Repeat exactly the lines from the line with "Write the bpy" to the line with "COL = scene.collection", including both, and leave out any pictures.

[Data lines]:
------------------------

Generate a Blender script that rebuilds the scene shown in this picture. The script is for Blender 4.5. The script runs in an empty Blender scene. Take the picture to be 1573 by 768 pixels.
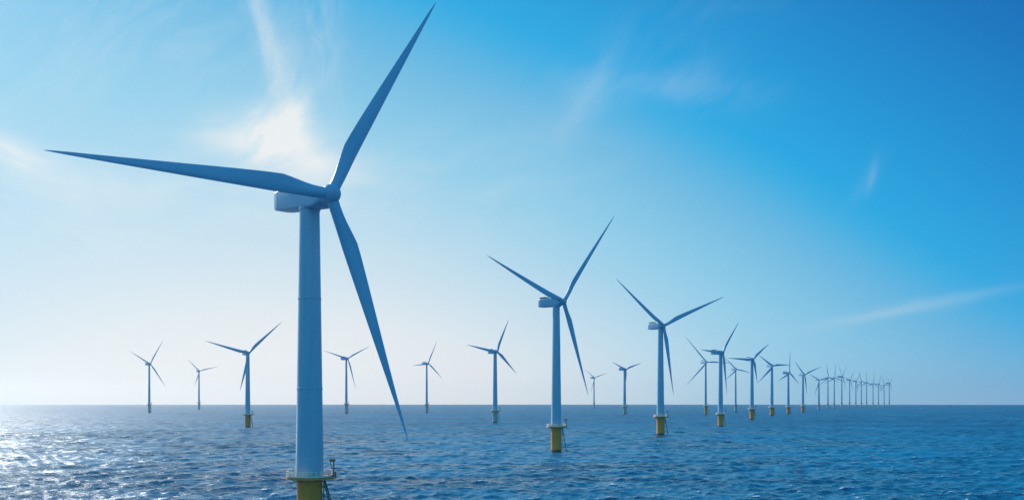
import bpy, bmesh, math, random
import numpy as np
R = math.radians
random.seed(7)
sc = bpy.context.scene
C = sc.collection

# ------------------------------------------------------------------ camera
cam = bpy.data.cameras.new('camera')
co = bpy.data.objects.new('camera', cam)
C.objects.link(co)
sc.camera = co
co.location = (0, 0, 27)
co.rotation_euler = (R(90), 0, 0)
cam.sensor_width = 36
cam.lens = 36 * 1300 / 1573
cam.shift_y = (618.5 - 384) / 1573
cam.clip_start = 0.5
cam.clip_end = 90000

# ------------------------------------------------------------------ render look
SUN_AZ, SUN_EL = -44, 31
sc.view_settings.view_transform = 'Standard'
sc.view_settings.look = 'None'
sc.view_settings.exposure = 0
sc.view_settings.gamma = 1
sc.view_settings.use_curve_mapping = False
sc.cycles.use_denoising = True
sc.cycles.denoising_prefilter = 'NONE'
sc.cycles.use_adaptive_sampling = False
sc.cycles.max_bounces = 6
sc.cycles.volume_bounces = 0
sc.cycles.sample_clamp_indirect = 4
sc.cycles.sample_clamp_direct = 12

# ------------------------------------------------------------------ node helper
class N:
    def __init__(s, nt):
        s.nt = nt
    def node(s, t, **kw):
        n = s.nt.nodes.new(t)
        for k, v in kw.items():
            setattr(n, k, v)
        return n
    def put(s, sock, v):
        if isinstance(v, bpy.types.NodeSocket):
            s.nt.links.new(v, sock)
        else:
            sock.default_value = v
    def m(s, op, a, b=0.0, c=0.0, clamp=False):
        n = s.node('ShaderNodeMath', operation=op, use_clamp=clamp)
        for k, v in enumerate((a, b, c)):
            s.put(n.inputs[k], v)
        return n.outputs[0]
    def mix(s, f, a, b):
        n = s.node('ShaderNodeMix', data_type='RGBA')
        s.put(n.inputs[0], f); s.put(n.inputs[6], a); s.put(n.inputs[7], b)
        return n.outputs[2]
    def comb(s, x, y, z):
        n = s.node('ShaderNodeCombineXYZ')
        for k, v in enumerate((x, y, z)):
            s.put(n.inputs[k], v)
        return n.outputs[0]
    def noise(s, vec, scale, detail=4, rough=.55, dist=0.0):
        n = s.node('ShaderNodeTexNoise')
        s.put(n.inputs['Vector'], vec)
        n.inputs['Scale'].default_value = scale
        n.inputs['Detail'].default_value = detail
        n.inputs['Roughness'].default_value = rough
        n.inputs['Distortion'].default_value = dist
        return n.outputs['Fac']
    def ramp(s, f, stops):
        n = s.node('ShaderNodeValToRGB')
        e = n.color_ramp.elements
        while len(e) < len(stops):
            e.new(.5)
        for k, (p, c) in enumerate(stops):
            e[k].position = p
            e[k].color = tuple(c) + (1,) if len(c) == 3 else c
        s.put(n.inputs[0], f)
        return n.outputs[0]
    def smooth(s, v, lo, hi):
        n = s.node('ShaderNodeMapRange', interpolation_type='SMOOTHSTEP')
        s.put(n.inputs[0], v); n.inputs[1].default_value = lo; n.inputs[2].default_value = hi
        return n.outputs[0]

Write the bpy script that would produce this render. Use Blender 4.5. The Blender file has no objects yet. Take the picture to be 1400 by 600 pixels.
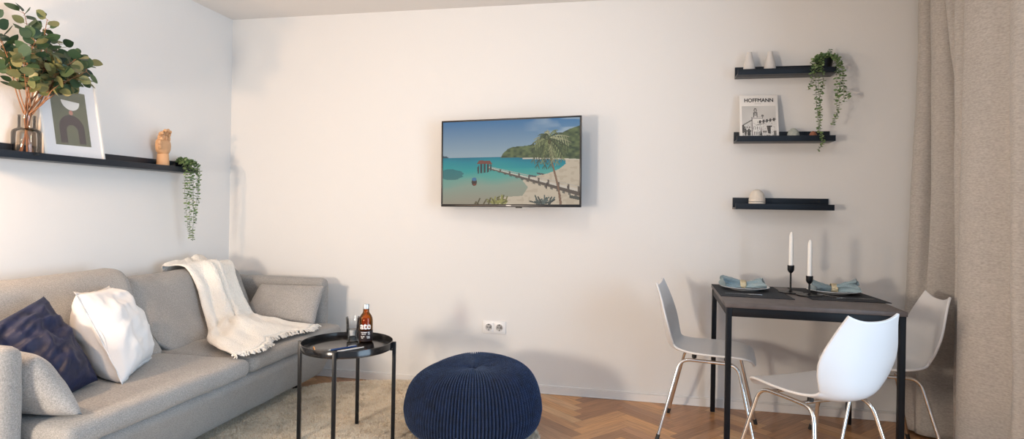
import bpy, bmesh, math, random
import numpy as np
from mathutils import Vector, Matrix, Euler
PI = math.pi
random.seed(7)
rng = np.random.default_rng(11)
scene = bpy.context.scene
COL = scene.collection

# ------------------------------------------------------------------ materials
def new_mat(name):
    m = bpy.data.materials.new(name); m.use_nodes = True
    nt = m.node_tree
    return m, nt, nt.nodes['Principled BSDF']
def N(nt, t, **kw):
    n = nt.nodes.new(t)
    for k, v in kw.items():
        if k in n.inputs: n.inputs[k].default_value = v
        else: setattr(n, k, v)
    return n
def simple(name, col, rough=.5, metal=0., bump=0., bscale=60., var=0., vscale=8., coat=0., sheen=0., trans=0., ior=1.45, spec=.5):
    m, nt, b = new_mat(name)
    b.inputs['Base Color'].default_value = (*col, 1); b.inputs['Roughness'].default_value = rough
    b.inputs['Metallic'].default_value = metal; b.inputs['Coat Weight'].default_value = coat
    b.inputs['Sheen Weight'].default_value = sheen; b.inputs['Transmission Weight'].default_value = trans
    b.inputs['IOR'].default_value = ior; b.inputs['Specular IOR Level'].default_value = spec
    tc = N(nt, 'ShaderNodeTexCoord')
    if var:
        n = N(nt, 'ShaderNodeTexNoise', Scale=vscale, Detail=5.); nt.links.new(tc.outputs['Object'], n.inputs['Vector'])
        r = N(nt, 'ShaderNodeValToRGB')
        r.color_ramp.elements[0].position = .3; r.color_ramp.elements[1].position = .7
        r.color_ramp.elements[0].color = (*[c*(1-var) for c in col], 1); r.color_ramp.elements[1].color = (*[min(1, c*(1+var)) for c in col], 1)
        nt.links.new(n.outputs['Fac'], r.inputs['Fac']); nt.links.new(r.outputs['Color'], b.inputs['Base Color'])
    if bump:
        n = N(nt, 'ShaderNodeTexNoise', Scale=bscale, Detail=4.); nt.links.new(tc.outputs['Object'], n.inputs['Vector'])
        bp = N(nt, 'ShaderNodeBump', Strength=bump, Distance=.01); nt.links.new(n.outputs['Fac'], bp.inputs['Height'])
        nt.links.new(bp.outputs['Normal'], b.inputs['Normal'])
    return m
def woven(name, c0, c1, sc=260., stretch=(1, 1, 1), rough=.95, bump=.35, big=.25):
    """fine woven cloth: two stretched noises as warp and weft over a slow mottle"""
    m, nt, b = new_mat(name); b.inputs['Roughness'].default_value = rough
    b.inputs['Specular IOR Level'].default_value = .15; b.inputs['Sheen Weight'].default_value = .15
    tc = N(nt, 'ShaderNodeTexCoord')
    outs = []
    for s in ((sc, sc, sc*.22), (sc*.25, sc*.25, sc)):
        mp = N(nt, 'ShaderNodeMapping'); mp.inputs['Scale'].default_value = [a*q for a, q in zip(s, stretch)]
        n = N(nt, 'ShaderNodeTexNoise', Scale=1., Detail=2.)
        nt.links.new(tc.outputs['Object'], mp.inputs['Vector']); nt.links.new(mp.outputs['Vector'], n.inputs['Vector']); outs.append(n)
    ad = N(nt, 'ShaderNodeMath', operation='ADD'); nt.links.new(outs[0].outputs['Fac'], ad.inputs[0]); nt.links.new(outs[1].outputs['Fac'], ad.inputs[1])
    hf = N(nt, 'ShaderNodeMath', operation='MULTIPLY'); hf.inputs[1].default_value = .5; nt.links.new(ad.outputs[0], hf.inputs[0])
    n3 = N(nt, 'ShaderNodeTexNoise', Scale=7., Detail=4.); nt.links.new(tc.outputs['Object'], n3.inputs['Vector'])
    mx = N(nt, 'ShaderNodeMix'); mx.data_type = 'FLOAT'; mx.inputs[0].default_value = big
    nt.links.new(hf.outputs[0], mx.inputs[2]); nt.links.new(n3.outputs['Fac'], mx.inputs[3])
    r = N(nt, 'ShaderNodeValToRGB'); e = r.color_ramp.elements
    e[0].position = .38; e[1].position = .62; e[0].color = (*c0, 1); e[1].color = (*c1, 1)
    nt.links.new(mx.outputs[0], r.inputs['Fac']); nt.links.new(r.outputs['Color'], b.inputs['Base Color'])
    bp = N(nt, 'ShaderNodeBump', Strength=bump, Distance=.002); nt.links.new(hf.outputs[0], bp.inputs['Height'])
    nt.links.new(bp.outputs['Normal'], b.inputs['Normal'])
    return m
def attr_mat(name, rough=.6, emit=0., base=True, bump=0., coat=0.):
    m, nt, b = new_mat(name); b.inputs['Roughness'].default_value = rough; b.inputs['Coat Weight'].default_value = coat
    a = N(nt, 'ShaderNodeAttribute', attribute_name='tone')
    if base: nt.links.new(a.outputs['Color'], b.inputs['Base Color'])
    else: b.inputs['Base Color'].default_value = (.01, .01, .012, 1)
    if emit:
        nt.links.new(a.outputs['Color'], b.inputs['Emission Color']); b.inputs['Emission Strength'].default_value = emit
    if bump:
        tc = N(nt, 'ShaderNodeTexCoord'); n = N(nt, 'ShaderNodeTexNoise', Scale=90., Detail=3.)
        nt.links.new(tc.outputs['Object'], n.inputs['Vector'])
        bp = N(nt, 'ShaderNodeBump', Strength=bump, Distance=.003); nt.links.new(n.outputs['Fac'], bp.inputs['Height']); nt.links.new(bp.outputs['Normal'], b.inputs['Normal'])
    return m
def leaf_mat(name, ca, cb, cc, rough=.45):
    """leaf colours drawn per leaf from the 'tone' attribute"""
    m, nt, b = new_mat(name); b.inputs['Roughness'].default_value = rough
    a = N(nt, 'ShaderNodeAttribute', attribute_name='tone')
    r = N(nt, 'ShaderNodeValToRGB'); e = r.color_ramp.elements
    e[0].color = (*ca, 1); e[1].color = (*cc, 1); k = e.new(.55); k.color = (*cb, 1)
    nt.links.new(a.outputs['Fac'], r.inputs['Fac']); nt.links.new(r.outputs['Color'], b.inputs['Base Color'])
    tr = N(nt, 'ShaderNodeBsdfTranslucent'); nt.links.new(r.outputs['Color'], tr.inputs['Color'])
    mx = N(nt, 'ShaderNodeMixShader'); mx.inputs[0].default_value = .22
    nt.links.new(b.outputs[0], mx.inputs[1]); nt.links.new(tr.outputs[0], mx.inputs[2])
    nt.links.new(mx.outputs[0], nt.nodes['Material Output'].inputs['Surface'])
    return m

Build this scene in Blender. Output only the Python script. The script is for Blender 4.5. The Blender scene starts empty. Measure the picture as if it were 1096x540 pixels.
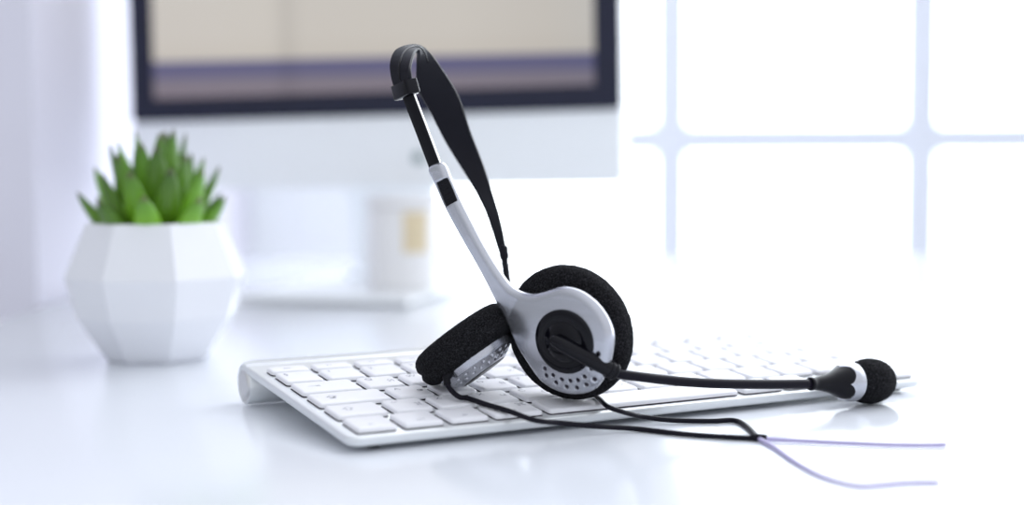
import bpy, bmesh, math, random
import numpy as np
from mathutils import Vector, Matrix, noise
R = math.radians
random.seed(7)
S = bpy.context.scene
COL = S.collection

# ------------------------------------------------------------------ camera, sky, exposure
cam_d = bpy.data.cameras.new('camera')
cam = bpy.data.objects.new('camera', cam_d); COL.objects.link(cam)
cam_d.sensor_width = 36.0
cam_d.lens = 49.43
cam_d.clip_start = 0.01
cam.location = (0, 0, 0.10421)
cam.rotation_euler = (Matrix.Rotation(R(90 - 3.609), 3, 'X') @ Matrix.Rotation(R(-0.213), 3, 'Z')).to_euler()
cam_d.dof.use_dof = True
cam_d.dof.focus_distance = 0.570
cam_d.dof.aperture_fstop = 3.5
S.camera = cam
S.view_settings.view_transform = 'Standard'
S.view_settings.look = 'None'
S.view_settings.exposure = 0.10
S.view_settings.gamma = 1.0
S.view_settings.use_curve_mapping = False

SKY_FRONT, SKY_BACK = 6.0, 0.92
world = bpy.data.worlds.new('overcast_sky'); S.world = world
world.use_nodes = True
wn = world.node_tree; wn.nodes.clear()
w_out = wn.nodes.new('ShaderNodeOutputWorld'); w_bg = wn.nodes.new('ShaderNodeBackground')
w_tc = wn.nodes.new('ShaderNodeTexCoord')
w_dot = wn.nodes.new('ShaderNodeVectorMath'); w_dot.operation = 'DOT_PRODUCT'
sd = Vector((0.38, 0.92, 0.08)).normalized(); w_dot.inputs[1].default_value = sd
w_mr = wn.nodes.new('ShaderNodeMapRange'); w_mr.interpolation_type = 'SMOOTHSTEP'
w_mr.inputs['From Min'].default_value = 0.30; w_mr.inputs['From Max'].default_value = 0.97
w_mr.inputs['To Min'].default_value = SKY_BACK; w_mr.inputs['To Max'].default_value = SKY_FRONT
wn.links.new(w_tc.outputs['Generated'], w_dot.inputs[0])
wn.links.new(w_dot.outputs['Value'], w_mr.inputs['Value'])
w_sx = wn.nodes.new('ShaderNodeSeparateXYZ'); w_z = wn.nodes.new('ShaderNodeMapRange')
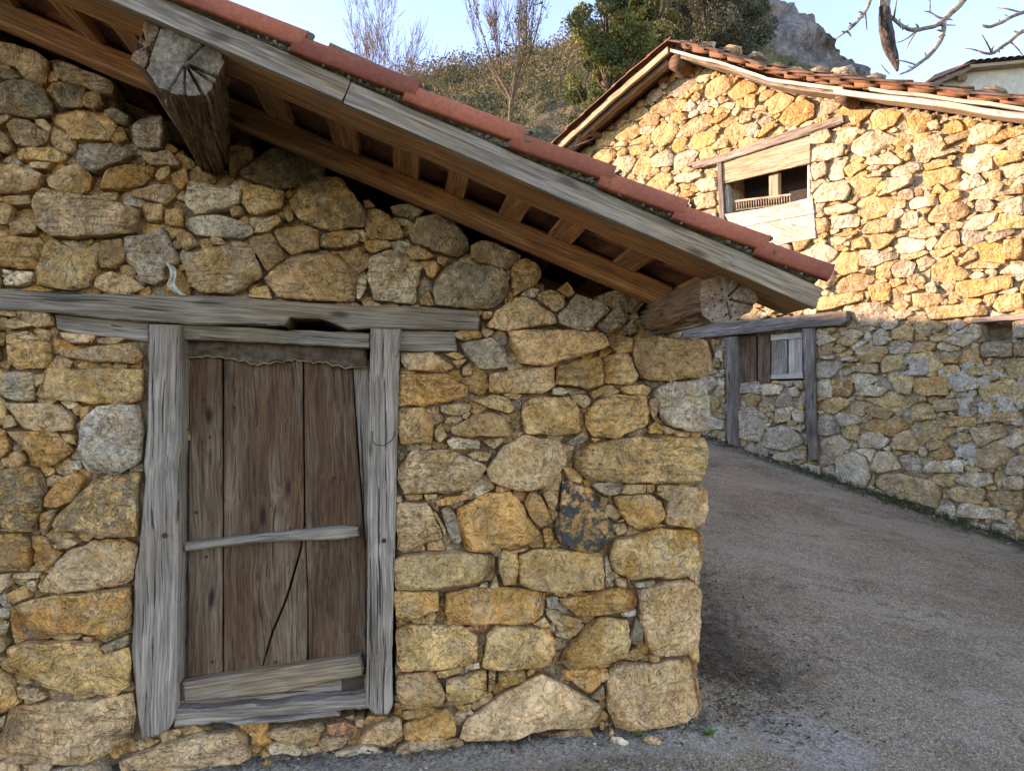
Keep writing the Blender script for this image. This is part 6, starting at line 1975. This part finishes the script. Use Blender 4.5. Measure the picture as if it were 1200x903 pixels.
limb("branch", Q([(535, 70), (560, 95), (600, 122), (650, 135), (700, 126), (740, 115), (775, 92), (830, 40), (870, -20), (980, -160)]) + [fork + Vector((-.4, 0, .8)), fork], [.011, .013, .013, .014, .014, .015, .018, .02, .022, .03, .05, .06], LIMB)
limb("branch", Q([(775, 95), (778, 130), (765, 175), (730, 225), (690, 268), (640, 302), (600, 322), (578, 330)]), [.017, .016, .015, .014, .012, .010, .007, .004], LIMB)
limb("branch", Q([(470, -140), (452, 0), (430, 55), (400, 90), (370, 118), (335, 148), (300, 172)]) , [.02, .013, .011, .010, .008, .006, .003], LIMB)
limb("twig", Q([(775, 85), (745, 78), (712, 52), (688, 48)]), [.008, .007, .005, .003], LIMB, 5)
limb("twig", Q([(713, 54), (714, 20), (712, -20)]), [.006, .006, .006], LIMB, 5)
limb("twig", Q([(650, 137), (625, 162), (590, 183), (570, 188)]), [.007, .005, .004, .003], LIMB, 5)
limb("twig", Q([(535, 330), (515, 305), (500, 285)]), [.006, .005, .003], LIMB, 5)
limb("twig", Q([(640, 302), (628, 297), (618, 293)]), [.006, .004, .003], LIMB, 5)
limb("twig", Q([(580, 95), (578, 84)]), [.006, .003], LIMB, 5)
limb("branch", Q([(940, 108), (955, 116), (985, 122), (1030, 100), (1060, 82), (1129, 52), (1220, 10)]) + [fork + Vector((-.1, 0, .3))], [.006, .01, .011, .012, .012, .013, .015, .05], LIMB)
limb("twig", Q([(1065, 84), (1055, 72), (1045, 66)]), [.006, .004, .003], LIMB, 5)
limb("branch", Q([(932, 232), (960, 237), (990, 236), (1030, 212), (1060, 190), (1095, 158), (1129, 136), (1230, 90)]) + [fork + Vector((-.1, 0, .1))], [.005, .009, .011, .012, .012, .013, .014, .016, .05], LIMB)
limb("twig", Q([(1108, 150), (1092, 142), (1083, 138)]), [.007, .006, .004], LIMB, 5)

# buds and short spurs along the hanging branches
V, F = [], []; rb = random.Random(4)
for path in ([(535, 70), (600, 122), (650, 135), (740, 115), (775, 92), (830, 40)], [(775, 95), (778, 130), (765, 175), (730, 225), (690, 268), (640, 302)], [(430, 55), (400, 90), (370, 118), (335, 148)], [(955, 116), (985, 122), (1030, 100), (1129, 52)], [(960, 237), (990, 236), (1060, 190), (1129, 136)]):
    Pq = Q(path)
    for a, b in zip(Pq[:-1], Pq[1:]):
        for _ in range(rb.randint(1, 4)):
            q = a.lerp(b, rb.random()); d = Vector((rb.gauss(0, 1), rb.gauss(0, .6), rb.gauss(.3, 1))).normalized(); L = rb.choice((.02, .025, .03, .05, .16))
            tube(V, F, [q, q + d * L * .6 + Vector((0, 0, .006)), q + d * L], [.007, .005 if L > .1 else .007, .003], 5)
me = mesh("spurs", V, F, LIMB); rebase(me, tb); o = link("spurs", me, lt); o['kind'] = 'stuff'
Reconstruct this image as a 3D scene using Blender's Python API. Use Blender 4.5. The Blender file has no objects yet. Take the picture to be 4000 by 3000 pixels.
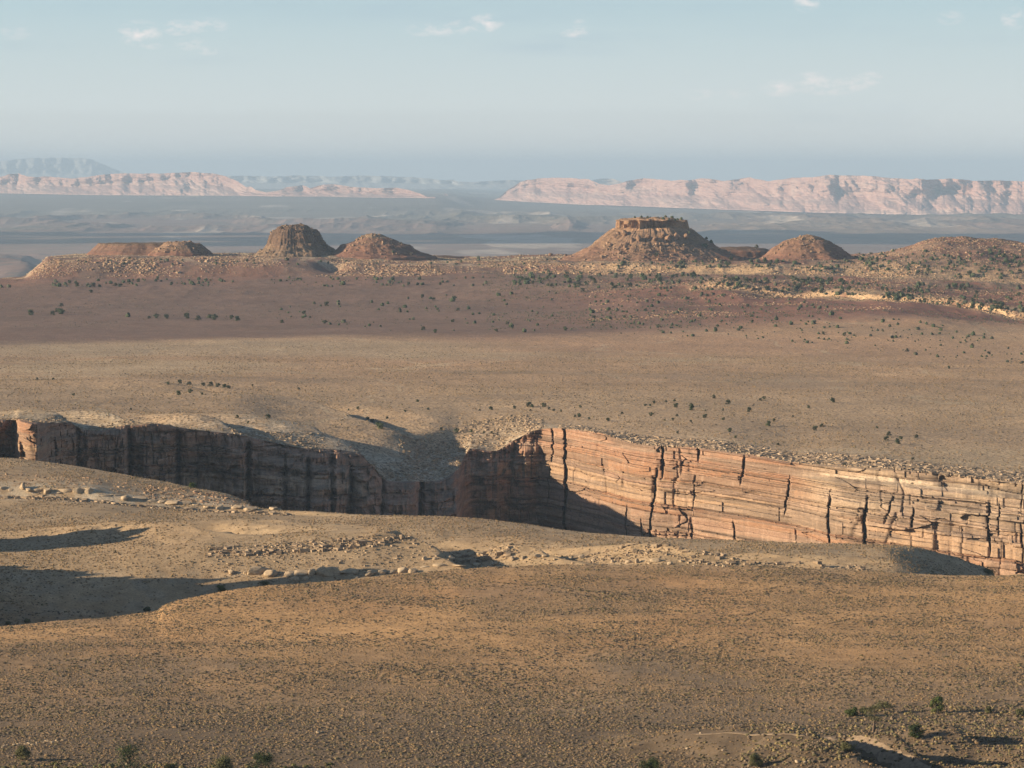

------------------------

[Written response]:
Write the bpy script that would produce this render. Use Blender 4.5. The Blender file has no objects yet. Take the picture to be 1400 by 600 pixels.
import bpy, bmesh, math, random
import numpy as np
from mathutils import Vector, Matrix, Euler
PI = math.pi
random.seed(7)
rng = np.random.default_rng(11)
scene = bpy.context.scene
COL = scene.collection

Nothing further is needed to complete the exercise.